古瀬泰造がミチオに語った異様な物語――死体の足を折るという行為、そしてS君との奇妙な関係――は、何とも不気味なものを感じさせますが、その幼い頃の恐怖が合理的に解体された後に残る、“お爺さんは、死体の足を折りたかったんだ”
(単行本224頁/文庫388頁)という結論がさらに不気味です。
そして、そこからさらに古瀬泰造を追及するミチオのロジック、特に十枚目の地図を手がかりとしたロジックがよくできていますが、さらにその手がかりの読者への提示の仕方(以下の引用部分)も、実に見事だと思います。
お爺さんの膝の上の地図が、残り二枚になったところで、僕は訊いた。
(中略)やがてお爺さんは、膝の上から新しい一枚を手に取った。
「これが九枚目――最後の地図だ」(単行本211頁/文庫364頁~366頁)
ミチオと古瀬泰造の対決は、二人の“犯人”の対決であるとともに、二人の“物語作者”の対決でもあるわけで、西澤保彦の某作品((以下伏せ字)『神のロジック 人間のマジック』(ここまで))を思い起こさせるところがあります。そして、“物語をつくるのなら、もっと本気でやらなくちゃ”

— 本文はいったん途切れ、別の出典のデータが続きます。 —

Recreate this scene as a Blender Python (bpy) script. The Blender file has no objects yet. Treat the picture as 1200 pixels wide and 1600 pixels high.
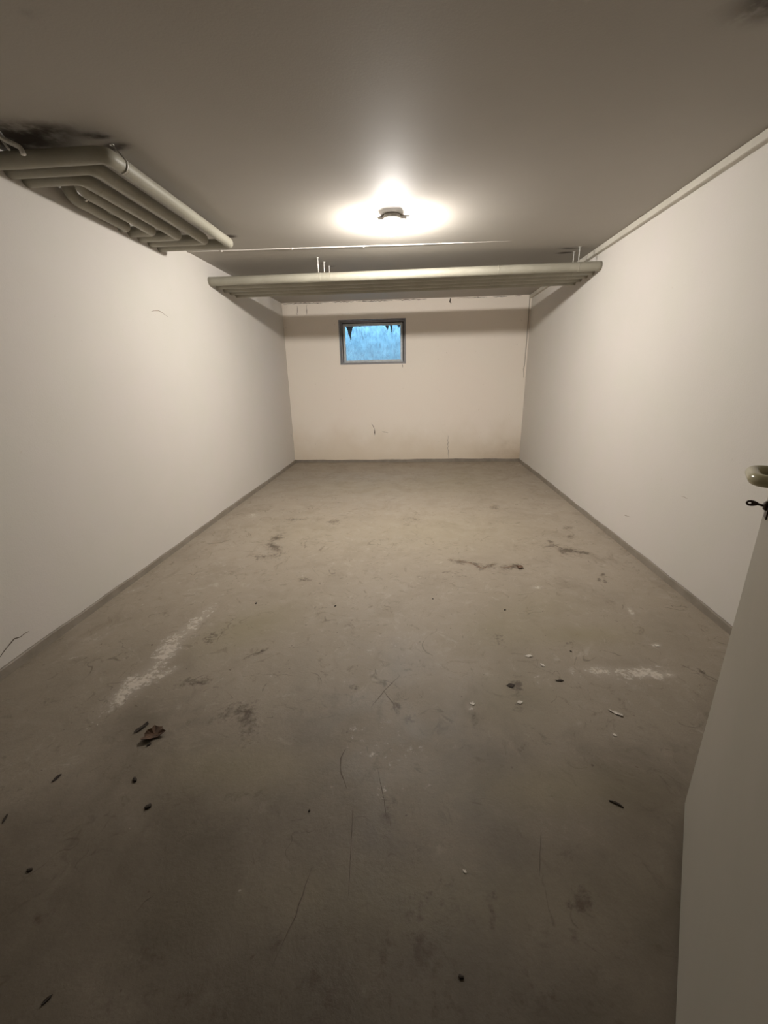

(単行本240頁/文庫416頁)という凄みさえ感じさせる台詞を口にしたミチオが“勝利”したのは必然といえるのかもしれません(*2)。
最終的にミチオは、“お爺さん”の“生まれ変わり”であるカマドウマとの会話を通じて、それまで目をそむけてきた真相に直面することになります。
「お母さんね、先生から連絡がきてS君のことを聞いたとき、思ったのよ。――お前が□□□□□□□って」
(単行本32頁~33頁/文庫54頁)
母親がミチオを虐待している様子から、この台詞はてっきり“お前が死ねばよかったって”
だと思ったのですが、“お前がまた殺したんだって”
(単行本259頁/文庫447頁)という真相は、ミカに関する真実と相まって、より一層衝撃的なものになっています。
本書の結末では、ミチオは“お父さん”、“お母さん”(*3)、そして“ミカ”と会話していますが、長い年月が過ぎた後、本書の冒頭では“月日が経って、僕は大人になったけれど、妹はならなかった。事件のちょうど一年後、四歳の誕生日を迎えてすぐに、彼女は死んでしまった。”
(単行本3頁/文庫5頁)と述懐しています。さらなる“生まれ変わり”は起こらなかった、ということでしょうか。
*2:(2008.08.25追記)
「『向日葵の咲かない夏』(道尾秀介/新潮文庫) - 三軒茶屋 別館」では、このあたりの展開に視点の問題を絡めて
“三人称視点が一人称視点の中に取り込まれてしまいます。”と、面白い考察がなされています。ぜひそちらもご一読下さい。
*3: この場面では、“お父さん”と“お母さん”の二人は何に“生まれ変わって”いたのでしょうか。